しかし、その他の部分でそれほどCLARISと差がない、と言いますか近年その差が縮まってきているので、あまりおすすめはできないところです。
次にリア10速「TIAGRA(ティアグラ)」ですが、これはそこそこの効果が望めます。
先ほどの計算でいきますと、使えるギア比は4つ増えますので、対応力がはっきり上がると言えます。
しかも、TIAGRAはSHIMANOのモデルチェンジの周期から見て、2019年にリニューアルが予測されますので、大いに可能性を秘めたコンポとして注目されています。
そのため、TIAGRAを選択する場合は、そこまで待ってからでもよいかと思います。
CLARISからリア11速のコンポに交換するには
前項に引き続きSHIAMNO・CLARISからのコンポ交換を考えますが、ここからはリア11速コンポになります。
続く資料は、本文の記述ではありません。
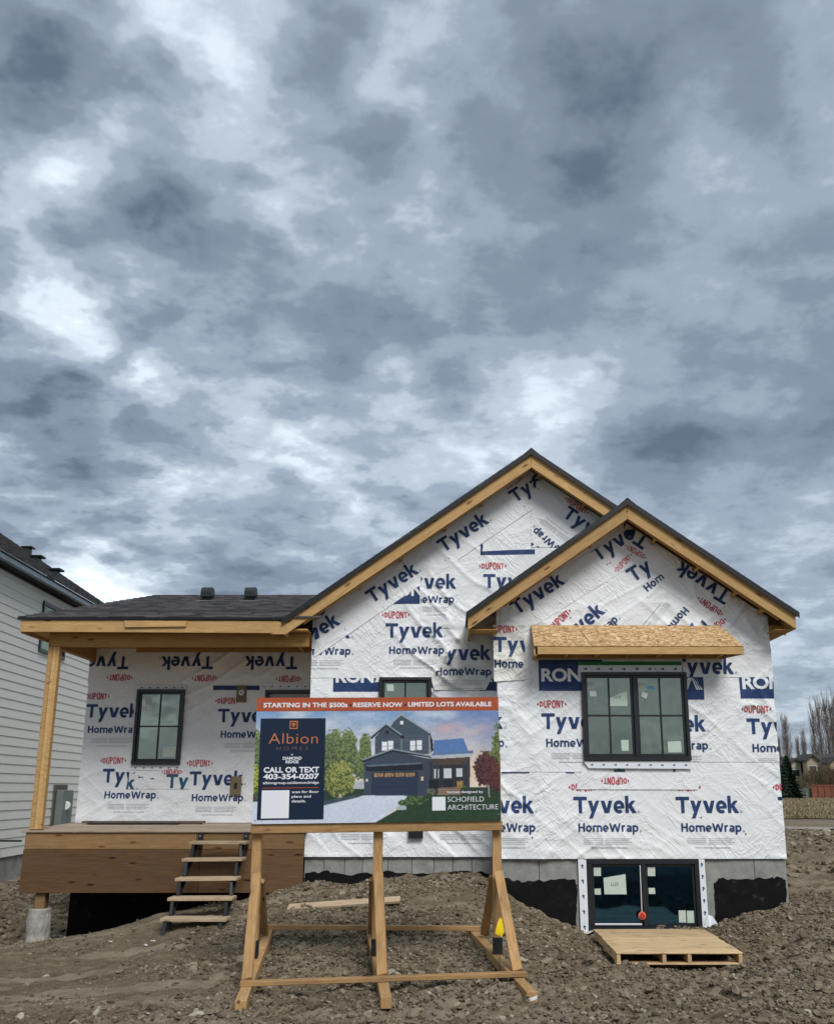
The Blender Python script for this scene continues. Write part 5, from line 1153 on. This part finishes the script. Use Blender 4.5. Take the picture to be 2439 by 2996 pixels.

まず大前提として、リア11速のコンポに交換するにはホイールが11速に対応している必要があります。
ホイールのハブ(フリーボディ)に、11枚分のスプロケット(ギアの歯車)を取り付けられる幅があるかどうかになります。
現在は多くのホイールが11速対応ですが、SHIMANOからもまだ8速・9速・10速用のホイールが市販されているように残ってはいます。
そのため、スプロケットを外しハブのフリーボディを確認する必要があり、もし11速対応でなければコンポの交換はホイールも伴うことになってしまいます。
11速コンポ+ホイールですとかなりの出費になりますので、その場合は新たに11速コンポを積んだ完成車を購入した方がよいかもしれません。
さて、ホイールに問題がないとしてどの11速コンポにするかですが、プロレーサーと同じものを使用したいのであれば「Dura-Ace」、アマチュア最強クラスを目指すなら「ULTEGRA」、レースもするがメインはツーリングや普段使いであれば「105」と考えられます。
もちろん価格にも開きがあるので予算次第ということにもなりますが、どこまで高みを見るかで決まってくると思います。
リアの変速段数を2速増やす!
今回はSHIMANOのロードバイク用コンポの最廉価モデルCLARISから、他のコンポに交換することを考えてみました。
コンポは快適性や安全面を強化する目的で交換するものであり、スピード面への関与が小さいことは覚えておいてください。
個人的にではありますが、コンポの一式交換の際はリアのギアを2速以上増やすというのが筆者の持論ですので、CLARISの場合は10速以上への交換がおすすめになります。